A decision for 5G‐UAV to maximize the throughput of emergency indoor‐outdoor communication

Abstract

AbstractIn the emergency communication scenario, unmanned aerial vehicle (UAV) relay can provide long‐distance communication service for indoor users. Different from providing services for outdoor users, there is a signal through wall loss when providing services for indoor users. The process of signal passing through the wall leads to the rapid attenuation of the signal, the significant reduction of the signal‐to‐noise ratio, and further leads to the decline of the system throughput. In order to improve the system throughput as much as possible, it is necessary to optimize the three‐dimensional location of UAV, adjust the elevation angle of signal through the wall, and reduce the through wall loss. Users have the right to enjoy the same communication quality, but the optimization of UAV location cannot meet the fairness requirements of users.
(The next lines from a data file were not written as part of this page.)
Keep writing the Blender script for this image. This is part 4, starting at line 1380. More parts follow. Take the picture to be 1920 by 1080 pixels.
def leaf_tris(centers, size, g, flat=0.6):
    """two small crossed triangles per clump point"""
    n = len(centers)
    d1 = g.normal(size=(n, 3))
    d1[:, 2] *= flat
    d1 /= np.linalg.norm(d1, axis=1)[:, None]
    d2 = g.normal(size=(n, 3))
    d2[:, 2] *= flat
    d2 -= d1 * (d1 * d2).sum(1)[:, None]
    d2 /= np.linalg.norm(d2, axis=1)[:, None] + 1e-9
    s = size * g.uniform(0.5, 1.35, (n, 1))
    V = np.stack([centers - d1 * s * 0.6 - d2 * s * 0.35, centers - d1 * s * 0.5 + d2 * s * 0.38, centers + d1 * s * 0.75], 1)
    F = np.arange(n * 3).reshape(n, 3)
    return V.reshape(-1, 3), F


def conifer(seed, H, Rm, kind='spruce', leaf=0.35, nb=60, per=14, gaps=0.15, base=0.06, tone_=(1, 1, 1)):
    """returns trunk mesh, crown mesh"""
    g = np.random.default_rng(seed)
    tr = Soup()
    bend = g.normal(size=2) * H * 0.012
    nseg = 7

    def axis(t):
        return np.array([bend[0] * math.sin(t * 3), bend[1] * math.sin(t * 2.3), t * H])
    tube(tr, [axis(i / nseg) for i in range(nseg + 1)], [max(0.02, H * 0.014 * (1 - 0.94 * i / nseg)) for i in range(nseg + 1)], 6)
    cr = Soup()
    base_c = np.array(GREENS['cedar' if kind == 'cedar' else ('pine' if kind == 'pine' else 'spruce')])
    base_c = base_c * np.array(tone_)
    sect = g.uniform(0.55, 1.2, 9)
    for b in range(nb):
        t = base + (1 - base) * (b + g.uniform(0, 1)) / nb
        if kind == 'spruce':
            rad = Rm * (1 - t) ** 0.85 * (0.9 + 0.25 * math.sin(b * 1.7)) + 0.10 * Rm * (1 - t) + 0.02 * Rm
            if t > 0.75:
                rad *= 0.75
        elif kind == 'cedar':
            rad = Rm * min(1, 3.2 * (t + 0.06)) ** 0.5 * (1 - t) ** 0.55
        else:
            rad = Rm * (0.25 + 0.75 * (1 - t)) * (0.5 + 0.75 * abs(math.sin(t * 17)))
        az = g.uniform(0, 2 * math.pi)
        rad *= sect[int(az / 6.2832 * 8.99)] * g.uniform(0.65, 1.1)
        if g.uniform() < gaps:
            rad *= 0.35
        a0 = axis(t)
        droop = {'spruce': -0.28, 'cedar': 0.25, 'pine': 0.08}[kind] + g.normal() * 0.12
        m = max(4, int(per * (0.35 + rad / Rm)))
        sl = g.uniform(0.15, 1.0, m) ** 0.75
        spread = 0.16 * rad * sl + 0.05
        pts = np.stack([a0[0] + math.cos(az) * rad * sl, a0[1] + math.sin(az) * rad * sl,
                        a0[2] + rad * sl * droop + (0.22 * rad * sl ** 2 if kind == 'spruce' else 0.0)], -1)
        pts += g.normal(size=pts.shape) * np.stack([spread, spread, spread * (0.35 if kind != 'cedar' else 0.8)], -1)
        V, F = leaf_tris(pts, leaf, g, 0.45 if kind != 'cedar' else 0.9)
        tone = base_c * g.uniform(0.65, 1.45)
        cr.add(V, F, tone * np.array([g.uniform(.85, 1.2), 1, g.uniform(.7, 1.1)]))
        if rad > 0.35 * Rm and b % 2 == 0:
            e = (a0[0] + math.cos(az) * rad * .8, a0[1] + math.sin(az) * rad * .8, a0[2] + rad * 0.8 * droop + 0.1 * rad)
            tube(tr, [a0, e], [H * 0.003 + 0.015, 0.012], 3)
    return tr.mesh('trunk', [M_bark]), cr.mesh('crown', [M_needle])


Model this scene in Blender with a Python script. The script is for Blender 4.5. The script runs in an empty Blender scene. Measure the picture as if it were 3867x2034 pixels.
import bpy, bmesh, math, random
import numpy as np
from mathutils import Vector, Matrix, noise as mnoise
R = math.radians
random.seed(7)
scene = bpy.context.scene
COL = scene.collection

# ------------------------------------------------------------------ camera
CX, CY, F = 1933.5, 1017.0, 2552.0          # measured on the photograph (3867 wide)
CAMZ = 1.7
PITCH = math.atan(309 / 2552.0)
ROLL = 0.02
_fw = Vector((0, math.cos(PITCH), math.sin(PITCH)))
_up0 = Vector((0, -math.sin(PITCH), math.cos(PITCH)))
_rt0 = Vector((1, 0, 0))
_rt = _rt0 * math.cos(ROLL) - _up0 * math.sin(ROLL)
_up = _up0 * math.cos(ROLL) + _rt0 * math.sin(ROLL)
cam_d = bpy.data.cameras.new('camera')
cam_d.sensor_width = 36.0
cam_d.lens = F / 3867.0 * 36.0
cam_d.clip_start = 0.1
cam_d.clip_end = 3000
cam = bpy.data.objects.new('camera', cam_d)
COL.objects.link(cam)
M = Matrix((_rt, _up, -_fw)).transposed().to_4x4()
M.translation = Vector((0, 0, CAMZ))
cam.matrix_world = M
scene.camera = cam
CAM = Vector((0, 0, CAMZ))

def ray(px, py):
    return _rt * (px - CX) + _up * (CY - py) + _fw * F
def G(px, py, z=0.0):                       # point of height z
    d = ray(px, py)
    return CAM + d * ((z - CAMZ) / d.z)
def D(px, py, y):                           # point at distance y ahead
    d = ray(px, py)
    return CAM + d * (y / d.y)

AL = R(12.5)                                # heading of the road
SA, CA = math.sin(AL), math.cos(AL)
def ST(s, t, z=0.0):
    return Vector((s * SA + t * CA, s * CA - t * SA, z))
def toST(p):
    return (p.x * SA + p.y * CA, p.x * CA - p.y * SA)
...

Therefore, under the constraints of user fairness and information causality, we construct the objective problem of maximizing system throughput. Due to the difficulty of solving the original problem, we decompose the original problem into two subproblems (location optimization and bandwidth allocation), and use successive convex approximation theory to solve them, respectively. Then we propose a joint location and bandwidth optimization (JLBO) algorithm. Simulation results show that the JLBO algorithm has good convergence performance and can maximize system throughput on the premise of ensuring user fairness.